I think it's just that coffee is so much more popular in the Pacific Northwest.  In a lot of other places, there's a dearth of non-Starbucks, non-McDonalds options for coffee, drive-through or not.
I live in Texas and we have opened a double drive thru in January. Yes, the heat is something that we have to work around, but in my opinion anything is doable if you are willing to put in the time and effort. We have been leaving our air conditioning on during the summer days because I am talking about 100+ degree weather. We also have been leaving the air on at night as our 3 group espresso machine produces an abundance of heat as you already know. In fact, it gets so hot (at night when we leave and close the windows) in the drive thru that the syrup starts to melt in the monin pump and when we come in the morning there is monin syrup on the counter under each one of the pumps. Since leaving the air on at night we have eliminated this issue. Our bill is really no different than my house electric bill during these ridiculously hot summer days. I live in a city with 700k+ people and we are the only drive thru. I agree the drive thru is scarce everywhere but NW.

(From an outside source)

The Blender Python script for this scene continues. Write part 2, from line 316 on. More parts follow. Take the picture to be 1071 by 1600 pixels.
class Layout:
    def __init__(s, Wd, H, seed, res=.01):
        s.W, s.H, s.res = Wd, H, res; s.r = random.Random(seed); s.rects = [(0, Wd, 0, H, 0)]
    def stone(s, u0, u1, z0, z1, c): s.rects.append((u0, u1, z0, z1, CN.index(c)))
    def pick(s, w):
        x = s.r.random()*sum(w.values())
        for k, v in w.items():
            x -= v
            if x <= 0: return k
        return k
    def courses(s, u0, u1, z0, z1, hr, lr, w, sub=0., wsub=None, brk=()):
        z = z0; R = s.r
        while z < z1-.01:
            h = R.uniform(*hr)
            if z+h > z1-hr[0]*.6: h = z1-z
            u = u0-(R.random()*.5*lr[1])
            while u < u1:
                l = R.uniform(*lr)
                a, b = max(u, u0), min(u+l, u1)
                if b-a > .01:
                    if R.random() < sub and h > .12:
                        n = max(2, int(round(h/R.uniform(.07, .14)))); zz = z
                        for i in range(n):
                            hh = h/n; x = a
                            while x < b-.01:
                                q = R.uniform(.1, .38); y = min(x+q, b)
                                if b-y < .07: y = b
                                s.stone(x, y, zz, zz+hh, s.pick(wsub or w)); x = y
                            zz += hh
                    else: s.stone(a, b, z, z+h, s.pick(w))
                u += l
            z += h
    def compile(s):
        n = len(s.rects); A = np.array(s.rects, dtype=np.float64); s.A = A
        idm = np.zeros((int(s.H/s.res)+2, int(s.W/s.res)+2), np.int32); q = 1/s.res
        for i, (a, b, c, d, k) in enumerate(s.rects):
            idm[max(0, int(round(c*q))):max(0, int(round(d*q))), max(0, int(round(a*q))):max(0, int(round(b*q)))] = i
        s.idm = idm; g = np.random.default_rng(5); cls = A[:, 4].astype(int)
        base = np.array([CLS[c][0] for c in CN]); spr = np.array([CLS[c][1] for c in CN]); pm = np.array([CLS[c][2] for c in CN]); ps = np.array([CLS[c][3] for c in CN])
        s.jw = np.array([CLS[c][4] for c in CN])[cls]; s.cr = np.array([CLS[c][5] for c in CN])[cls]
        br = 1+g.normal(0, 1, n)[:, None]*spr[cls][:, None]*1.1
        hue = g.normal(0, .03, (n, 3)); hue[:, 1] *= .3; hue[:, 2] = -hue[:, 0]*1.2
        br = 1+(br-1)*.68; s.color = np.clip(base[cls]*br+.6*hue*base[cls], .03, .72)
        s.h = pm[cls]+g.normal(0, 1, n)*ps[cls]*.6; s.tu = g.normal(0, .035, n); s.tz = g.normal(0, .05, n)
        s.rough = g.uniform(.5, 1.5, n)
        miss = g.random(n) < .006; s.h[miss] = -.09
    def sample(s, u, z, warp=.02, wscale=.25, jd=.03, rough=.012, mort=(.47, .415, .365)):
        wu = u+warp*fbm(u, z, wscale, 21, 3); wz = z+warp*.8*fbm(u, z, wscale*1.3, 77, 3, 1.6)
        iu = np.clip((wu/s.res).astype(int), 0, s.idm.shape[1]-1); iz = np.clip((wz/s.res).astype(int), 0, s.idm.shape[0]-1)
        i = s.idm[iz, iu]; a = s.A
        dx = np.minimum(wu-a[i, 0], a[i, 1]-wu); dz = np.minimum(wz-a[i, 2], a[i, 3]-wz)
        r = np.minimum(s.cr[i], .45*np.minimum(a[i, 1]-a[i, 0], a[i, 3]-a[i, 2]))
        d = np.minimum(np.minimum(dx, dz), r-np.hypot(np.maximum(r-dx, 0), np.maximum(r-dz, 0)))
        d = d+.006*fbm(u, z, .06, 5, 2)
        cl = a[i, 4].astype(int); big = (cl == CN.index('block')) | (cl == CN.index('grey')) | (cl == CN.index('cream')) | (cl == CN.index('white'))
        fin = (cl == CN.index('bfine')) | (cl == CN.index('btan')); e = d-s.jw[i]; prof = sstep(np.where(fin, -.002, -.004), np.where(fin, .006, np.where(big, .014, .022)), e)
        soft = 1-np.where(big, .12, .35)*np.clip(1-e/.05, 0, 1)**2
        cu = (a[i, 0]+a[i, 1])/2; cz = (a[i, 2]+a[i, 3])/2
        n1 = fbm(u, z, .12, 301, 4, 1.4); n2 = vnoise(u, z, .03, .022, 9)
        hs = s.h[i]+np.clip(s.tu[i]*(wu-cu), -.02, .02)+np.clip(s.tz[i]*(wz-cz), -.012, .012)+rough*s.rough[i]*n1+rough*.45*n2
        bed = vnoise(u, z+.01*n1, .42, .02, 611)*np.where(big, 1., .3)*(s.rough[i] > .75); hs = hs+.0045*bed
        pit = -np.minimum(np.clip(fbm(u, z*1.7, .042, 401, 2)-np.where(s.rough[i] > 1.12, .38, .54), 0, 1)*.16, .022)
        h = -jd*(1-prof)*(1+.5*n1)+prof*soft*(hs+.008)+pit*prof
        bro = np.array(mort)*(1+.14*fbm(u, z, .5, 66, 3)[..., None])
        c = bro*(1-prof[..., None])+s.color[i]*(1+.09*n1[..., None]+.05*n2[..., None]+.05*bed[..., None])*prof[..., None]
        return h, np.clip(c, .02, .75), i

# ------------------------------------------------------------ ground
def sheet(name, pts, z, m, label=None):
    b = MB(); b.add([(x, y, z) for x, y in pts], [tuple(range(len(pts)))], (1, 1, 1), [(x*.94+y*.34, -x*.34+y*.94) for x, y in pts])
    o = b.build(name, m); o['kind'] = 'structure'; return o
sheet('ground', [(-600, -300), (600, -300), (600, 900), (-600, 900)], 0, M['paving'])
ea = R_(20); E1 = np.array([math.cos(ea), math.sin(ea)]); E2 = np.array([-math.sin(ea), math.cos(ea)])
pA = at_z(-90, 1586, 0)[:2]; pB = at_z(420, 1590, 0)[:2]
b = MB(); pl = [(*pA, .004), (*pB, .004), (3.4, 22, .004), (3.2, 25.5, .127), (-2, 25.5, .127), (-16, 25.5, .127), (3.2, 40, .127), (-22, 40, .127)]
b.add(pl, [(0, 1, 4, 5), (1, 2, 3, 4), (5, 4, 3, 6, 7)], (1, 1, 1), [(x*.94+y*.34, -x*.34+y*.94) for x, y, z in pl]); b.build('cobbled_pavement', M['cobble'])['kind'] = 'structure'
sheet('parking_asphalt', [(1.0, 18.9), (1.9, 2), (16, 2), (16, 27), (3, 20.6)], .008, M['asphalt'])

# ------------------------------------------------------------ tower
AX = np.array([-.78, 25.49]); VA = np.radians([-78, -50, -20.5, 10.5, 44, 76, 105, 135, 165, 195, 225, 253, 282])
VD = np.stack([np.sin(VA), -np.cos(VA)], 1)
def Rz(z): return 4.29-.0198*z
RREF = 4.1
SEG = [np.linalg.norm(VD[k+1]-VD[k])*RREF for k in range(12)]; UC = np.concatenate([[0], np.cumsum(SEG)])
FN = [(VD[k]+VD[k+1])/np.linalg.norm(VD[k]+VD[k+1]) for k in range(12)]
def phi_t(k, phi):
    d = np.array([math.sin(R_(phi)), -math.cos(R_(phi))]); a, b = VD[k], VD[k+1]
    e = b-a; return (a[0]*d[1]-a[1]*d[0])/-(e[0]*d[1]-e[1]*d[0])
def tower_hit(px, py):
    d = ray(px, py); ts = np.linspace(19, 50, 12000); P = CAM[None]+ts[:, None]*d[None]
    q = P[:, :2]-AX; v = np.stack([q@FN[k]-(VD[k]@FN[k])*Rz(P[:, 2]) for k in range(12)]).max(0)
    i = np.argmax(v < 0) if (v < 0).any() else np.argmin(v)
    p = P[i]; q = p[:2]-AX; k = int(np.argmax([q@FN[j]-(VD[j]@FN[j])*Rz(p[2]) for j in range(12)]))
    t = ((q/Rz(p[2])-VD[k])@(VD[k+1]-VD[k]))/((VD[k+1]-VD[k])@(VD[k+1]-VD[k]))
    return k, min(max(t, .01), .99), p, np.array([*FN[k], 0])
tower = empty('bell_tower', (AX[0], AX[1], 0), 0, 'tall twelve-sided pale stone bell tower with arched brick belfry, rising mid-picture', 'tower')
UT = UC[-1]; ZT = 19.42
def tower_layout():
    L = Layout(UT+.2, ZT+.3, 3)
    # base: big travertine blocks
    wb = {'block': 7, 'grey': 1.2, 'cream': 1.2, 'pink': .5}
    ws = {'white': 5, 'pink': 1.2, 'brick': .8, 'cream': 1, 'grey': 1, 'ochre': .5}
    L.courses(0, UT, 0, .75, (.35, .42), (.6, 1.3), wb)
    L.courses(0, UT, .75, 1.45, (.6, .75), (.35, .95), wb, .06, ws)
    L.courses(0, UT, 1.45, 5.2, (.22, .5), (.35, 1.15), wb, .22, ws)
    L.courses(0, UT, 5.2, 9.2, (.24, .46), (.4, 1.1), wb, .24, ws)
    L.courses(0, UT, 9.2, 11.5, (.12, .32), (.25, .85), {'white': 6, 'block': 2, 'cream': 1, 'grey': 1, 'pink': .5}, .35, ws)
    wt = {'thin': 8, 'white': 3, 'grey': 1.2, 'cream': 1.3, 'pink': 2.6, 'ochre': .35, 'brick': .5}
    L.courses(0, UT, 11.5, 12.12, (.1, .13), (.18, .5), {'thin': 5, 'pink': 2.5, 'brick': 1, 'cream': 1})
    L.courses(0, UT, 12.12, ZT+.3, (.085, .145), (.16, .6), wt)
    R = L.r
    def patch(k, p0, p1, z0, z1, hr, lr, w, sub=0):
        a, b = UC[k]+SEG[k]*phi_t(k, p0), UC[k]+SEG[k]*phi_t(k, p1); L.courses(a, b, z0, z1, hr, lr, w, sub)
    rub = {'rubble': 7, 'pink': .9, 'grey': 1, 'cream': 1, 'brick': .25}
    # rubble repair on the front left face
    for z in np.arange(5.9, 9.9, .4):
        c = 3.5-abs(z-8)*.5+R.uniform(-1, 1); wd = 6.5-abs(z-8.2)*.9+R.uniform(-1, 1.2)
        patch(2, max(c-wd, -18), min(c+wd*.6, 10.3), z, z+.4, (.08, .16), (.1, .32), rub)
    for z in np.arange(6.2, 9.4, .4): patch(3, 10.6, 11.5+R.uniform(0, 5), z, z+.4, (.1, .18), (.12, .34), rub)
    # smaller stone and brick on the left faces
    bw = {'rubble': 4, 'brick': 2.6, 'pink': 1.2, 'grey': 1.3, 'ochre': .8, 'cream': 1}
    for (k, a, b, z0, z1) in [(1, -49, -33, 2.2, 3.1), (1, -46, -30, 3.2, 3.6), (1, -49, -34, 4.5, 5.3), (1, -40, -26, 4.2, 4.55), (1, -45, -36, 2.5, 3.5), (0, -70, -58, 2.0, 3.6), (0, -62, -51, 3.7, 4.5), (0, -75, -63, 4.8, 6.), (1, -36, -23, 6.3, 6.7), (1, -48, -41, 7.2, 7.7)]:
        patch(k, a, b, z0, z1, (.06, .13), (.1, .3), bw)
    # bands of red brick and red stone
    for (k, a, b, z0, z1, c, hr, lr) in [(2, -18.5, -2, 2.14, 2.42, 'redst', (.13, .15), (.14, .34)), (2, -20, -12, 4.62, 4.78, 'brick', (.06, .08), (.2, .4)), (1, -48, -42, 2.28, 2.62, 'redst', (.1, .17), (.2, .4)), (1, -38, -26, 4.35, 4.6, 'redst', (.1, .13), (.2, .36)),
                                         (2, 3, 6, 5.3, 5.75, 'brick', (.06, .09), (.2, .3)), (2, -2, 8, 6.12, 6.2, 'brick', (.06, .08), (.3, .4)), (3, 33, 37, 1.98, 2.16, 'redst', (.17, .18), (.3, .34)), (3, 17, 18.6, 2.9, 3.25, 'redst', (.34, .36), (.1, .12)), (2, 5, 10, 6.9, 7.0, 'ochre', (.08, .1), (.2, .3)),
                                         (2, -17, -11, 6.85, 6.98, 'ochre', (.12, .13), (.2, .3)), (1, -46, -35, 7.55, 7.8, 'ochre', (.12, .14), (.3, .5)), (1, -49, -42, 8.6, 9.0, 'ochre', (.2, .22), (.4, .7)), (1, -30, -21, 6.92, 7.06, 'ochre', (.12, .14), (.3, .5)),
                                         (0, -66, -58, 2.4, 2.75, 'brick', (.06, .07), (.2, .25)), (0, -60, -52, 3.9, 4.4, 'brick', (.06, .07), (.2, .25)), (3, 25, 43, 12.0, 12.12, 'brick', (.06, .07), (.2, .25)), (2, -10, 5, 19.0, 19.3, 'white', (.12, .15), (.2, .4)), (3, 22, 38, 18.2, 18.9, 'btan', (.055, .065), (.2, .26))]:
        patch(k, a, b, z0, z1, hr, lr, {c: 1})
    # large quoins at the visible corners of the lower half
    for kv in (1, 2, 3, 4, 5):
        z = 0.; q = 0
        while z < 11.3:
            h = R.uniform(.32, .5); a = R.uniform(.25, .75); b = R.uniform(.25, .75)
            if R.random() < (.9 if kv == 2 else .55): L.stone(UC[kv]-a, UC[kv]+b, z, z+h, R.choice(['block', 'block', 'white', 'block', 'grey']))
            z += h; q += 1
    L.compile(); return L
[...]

With a previous employer of mine, we would help put people into DDT buildings throughout the country.  In each region of the country, I have seen various results and various guidelines for planning and zoning.

 

When it comes down to it, I think it is a matter of start up cost.  In the northwest where there are a lot of DDTs, the planning and zoning, and landlords, are used to this style of building and have systems in place for getting them in business efficiently and effectively, since they really are everywhere.  Many of times in other places such as the Midwest, they have much stricter guidelines, that are meant to act as blanket policies for ALL buildings.  Majority of the newer buildings in the Midwest are required to be ADA compliant, hard plumbed, and meet guidelines of new larger retail buildings/centers in the same commercial district (differs per municipality).  Aside from that, if the particular site does not have utilities already run to the PAD site, then there is a very hefty additional cost.  I have seen one particular site rack up $100,000 in site improvements alone.  Many times the landlord will incur this cost in exchange for a long lease term and will amortize and build the tenant improvement monies into the lease (not always tho).  You take that additional cost/term and add ~$75,000-100,000 for the small fully compliant building and equipment, you may be looking at upwards of a $2,000/mo note payment plus a $1000+ PAD rent payment making it harder and harder to break even.  There are very few start up DDT's that can maintain that financially.

 

As Steven said, I don't think the AC is going to break the bank.  I truly think it is the initial start up cost that will break the bank.